- Your task
Please list all lines of the material below in which the string "Keep" occurs.

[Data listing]
------------------------------------
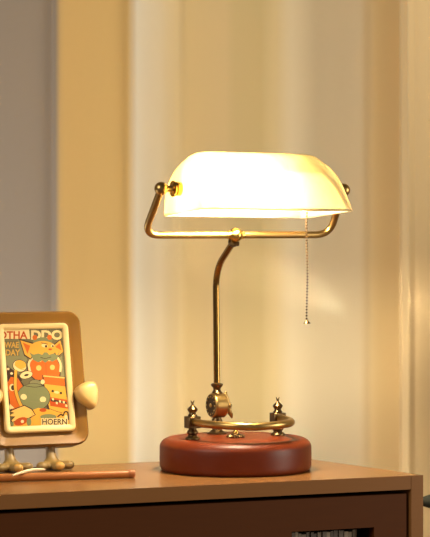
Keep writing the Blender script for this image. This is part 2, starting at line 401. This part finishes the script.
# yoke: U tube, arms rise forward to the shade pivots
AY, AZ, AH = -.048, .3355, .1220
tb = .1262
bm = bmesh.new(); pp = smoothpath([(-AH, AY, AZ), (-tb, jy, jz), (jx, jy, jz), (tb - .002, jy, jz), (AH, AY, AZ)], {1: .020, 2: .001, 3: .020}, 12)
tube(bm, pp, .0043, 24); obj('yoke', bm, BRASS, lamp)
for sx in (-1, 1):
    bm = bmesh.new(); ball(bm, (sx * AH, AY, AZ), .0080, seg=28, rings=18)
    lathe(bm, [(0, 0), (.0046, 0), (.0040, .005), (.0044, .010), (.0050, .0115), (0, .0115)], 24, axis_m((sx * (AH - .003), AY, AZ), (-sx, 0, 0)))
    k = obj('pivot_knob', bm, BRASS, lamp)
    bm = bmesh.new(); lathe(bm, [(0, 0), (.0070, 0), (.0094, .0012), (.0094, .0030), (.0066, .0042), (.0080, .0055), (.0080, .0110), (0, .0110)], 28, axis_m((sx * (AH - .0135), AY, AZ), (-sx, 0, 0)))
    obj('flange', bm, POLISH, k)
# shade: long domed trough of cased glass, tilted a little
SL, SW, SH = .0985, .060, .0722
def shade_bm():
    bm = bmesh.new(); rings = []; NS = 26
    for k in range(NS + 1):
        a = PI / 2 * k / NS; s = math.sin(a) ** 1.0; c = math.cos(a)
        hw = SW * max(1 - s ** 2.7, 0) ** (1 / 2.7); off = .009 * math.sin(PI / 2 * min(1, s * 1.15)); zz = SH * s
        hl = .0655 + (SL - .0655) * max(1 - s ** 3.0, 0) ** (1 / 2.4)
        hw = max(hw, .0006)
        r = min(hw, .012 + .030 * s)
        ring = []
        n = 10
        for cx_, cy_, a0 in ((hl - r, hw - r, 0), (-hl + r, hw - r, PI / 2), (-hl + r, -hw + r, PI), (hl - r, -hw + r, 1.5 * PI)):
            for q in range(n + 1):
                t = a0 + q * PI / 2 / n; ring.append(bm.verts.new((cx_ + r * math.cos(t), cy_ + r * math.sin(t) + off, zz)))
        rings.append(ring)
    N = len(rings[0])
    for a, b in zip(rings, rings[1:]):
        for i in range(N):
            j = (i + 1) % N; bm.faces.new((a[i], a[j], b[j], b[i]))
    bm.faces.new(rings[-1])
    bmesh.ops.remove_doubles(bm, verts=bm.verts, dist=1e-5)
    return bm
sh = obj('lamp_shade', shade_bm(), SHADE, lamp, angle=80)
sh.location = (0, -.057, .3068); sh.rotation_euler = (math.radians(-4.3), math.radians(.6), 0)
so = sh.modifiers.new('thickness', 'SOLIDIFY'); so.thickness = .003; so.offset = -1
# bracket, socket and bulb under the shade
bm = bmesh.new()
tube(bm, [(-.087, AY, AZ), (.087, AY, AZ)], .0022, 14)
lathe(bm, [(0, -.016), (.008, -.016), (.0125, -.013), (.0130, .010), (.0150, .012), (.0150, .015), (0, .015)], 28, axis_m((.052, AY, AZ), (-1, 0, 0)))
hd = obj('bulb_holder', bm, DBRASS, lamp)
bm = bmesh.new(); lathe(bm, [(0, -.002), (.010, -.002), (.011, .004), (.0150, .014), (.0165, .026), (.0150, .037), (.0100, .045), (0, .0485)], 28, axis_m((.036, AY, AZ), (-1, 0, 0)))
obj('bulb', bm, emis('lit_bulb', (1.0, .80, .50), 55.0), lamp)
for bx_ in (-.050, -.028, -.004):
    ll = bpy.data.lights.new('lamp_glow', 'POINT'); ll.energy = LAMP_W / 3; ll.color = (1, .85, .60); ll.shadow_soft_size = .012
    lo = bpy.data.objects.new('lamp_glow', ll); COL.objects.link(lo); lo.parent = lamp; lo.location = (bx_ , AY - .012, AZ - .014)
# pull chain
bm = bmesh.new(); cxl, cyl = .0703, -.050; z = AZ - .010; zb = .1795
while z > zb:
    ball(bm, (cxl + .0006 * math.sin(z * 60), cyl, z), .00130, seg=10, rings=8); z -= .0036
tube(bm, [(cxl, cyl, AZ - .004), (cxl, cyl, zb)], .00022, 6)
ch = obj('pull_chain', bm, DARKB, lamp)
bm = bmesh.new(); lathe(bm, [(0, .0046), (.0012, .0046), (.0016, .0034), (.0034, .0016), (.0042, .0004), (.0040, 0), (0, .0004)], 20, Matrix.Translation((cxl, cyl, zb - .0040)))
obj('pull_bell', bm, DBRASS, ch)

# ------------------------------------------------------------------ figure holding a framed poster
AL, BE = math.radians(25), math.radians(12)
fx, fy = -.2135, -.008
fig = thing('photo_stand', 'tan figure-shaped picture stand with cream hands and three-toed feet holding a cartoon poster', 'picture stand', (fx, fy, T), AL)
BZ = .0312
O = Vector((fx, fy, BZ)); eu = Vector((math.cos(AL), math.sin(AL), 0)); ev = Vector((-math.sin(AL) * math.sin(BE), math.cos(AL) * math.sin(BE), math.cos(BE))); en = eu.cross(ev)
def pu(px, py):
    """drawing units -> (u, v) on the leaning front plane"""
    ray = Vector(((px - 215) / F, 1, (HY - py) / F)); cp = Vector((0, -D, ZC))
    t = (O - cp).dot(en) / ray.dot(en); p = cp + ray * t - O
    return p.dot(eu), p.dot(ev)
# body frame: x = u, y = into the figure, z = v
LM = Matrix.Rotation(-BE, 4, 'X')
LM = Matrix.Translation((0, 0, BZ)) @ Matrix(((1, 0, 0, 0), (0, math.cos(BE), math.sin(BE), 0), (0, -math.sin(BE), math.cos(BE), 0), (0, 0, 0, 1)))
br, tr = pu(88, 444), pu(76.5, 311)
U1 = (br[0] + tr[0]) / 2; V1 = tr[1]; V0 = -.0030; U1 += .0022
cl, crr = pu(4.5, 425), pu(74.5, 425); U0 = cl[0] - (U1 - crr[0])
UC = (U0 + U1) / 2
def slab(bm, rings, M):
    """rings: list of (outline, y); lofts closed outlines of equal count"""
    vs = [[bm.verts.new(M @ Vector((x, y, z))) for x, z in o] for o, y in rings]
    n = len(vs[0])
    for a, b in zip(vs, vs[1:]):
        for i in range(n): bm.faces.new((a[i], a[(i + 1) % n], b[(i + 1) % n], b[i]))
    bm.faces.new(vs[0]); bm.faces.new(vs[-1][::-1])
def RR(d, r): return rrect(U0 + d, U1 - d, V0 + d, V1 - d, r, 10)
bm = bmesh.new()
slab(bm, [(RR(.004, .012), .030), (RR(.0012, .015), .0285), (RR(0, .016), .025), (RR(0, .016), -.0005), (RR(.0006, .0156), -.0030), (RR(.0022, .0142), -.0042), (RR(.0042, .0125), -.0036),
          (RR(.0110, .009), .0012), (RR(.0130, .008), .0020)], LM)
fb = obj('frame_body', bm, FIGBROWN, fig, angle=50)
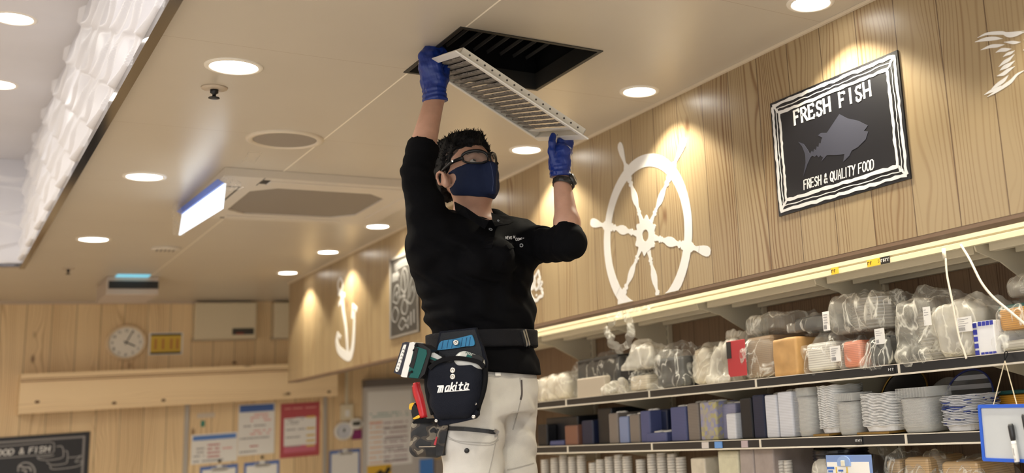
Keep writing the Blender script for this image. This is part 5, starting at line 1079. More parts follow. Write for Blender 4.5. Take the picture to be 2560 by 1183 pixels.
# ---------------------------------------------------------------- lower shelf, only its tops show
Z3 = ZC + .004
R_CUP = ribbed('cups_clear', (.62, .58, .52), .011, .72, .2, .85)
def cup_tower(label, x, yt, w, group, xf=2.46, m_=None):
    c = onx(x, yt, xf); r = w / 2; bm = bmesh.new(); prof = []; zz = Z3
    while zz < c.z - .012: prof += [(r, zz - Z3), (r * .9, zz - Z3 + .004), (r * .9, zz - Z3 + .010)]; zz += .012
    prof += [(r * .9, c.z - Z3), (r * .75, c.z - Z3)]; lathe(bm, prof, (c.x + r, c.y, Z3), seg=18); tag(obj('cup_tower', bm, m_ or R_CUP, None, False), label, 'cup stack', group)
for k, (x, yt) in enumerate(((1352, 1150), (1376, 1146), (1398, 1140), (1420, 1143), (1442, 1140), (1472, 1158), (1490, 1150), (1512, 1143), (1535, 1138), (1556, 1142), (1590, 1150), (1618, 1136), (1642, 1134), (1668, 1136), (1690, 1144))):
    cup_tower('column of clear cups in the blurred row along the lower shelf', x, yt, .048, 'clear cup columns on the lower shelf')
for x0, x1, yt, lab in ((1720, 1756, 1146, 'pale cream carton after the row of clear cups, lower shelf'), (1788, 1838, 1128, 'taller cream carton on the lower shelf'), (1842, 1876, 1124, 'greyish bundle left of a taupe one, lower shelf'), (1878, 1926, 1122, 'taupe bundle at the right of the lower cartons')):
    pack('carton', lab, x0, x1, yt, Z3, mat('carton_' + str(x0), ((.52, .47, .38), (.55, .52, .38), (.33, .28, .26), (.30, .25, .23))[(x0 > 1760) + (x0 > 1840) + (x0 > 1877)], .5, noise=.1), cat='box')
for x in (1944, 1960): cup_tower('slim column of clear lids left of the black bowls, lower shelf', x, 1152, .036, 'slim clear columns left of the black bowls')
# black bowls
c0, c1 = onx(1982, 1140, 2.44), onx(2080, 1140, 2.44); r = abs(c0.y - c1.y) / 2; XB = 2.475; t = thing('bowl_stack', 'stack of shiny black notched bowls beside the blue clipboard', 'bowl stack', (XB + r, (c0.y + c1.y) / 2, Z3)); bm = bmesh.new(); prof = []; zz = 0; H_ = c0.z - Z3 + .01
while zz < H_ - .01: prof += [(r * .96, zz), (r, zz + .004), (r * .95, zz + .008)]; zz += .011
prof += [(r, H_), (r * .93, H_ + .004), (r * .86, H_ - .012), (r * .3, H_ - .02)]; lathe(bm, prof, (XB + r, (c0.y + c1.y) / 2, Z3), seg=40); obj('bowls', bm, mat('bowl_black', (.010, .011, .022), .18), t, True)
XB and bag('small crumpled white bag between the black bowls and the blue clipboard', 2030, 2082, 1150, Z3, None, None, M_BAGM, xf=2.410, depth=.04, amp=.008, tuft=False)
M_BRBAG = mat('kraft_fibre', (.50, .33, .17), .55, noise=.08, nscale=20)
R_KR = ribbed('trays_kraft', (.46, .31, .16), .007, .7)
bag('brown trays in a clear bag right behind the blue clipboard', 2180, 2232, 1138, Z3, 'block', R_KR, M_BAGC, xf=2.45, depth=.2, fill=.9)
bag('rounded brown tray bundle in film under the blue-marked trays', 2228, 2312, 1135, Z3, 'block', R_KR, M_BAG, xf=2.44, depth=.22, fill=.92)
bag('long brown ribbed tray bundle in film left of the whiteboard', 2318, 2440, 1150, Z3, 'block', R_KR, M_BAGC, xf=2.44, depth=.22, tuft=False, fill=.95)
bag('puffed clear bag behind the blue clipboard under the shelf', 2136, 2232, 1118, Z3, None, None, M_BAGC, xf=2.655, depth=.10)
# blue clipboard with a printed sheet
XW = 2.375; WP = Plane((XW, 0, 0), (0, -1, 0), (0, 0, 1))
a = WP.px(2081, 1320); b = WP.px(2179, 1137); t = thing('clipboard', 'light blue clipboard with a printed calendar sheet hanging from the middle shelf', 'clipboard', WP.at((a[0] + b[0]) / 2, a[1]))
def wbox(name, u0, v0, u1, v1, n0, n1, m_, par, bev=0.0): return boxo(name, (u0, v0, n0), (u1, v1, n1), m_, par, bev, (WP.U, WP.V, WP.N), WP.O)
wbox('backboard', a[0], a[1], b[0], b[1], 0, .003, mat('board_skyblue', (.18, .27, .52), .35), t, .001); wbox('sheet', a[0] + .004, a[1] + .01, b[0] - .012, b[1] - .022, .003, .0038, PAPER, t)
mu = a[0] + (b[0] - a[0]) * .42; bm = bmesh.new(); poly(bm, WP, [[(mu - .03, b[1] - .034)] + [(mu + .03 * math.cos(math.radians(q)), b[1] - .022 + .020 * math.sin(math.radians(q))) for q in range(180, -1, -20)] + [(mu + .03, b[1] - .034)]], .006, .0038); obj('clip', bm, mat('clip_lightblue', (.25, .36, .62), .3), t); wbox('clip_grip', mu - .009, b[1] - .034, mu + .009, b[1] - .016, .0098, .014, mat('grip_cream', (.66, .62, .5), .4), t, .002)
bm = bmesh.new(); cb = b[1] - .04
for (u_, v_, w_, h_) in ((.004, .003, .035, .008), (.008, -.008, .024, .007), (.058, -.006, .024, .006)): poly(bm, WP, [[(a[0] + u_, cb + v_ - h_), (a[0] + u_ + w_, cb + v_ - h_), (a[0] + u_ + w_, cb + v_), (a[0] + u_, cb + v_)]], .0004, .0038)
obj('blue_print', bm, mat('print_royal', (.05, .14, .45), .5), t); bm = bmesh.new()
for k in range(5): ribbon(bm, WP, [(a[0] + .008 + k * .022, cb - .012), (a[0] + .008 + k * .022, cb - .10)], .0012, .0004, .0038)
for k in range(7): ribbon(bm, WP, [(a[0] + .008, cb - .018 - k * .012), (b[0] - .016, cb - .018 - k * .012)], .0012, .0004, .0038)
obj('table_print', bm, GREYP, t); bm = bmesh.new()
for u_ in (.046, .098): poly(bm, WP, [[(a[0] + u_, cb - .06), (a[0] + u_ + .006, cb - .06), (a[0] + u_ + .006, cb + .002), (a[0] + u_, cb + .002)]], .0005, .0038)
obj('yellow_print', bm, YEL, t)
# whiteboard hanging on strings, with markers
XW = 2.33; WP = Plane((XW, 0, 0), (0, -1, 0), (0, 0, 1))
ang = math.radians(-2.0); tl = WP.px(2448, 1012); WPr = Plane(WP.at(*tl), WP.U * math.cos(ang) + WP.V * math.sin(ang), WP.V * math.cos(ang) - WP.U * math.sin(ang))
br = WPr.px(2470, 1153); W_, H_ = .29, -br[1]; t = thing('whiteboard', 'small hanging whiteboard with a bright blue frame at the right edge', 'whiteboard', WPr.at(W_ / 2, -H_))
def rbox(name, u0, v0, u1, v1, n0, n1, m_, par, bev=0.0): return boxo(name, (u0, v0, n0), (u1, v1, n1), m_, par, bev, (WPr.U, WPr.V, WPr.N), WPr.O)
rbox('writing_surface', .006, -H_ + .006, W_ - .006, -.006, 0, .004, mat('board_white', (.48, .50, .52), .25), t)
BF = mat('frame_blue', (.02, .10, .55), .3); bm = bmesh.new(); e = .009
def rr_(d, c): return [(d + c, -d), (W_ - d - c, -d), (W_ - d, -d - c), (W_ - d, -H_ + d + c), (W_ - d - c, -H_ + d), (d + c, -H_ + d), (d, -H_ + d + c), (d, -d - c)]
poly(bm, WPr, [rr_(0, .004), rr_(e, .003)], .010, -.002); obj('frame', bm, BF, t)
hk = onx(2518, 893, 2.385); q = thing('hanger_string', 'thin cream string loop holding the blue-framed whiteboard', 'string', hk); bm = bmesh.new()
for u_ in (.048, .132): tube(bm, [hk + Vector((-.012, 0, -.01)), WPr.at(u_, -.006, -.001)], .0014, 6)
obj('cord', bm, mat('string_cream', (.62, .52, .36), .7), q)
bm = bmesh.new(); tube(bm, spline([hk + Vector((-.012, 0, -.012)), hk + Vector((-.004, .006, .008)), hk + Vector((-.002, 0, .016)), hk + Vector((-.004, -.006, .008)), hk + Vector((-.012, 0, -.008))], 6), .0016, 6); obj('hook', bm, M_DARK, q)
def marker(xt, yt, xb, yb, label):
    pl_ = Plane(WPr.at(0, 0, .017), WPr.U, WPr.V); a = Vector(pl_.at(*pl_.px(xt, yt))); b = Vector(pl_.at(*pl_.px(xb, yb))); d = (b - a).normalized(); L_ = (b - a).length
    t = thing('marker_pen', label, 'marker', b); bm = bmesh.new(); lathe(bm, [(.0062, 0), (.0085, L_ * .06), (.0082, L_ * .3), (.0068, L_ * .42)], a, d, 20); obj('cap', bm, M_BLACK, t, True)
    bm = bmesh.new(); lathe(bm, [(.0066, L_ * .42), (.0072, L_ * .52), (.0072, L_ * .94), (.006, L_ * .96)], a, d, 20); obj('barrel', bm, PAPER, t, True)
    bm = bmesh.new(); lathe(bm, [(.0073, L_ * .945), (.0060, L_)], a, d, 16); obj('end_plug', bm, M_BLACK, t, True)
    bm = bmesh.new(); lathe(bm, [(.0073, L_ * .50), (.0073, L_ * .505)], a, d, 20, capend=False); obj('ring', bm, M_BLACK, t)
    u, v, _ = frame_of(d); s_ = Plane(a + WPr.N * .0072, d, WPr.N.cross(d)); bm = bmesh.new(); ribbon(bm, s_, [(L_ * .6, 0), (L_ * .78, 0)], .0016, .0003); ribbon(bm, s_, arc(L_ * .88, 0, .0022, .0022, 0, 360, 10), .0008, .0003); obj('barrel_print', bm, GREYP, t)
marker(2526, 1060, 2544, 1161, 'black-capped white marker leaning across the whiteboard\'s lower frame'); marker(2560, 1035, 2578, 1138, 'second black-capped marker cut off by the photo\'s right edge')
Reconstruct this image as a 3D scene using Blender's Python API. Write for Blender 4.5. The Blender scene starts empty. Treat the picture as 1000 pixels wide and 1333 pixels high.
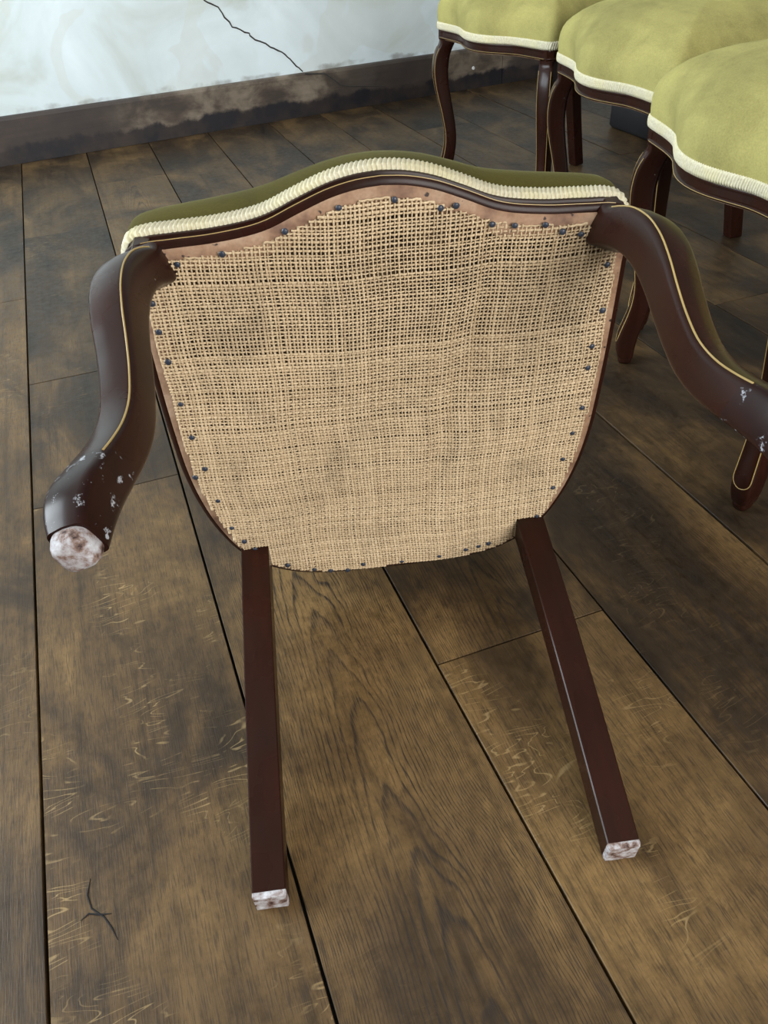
------------------------------------
- The completed task
Keep writing the Blender script for this image. This is part 2, starting at line 401. This part finishes the script.
Keep writing the Blender script for this image. This is part 5, starting at line 1079. More parts follow. Write for Blender 4.5. Take the picture to be 2560 by 1183 pixels.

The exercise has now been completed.